Восторженно писал о «Жар-птице» А. Геон: «По сравнению с „Жар-птицей“, от „Шехеразады“ немного отзывает приноравливанием. Несмотря на весь такт авторов, зрелище в „Шехеразаде“ слишком преобладает над музыкой. Эта последняя слишком часто представляет собою нечто вроде простого сопровождения. „Жар-птица“, плод интимного сотрудничества хореографа, композитора и художника (Стравинского, Фокина и Головина), представляет собою чудо восхитительнейшего равновесия между движениями, звуками и формами. Отливающая темно-золотистым цветом декорация заднего плана как будто сделана тем же способом, как и полная оттенков ткань оркестра.
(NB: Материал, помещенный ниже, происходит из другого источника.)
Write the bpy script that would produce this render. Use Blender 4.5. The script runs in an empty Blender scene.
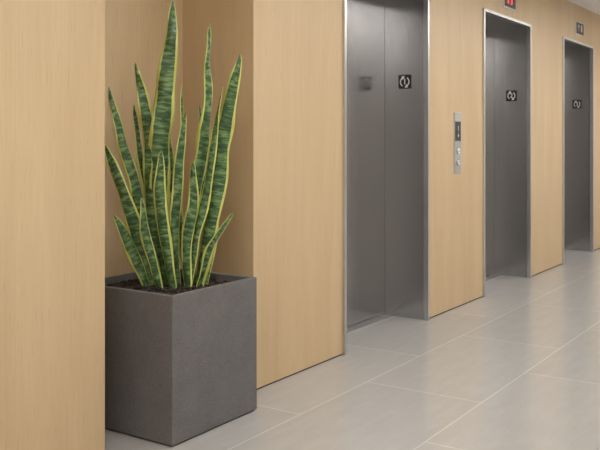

В оркестре поистине слышны голоса волшебника и беснующихся ведьм и гномов. Когда пролетает гроза, то кажется, что ее несет музыка. Стравинский, Фокин, Головин – я вижу в них одного автора».
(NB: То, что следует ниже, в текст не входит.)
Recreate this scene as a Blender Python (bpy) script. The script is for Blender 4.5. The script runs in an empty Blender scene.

В приведенном отзыве уже чувствуется, что французские критики начали разбираться в самом существе балета и отдавать себе отчет в том новом, что помимо прекрасного спектакля-зрелища принес в Париж Русский балет. Тот же Анри Геон пишет по поводу «Шехеразады»: «Приходится и к балету применить тот органический и основной закон, который превратил лирическую оперу в драму уничтожением вставных „номеров“ и вокальных фокусов и полным подчинением формы существу произведения. Русским принадлежит честь инициативы в этом деле и с первой же попытки господство в нем. Балет тоже становится драмой. И как только он перестал быть простым дивертисментом, он властно зовет на помощь к простому танцу высокое искусство мимики, которая никогда не должна была бы быть отделена от него».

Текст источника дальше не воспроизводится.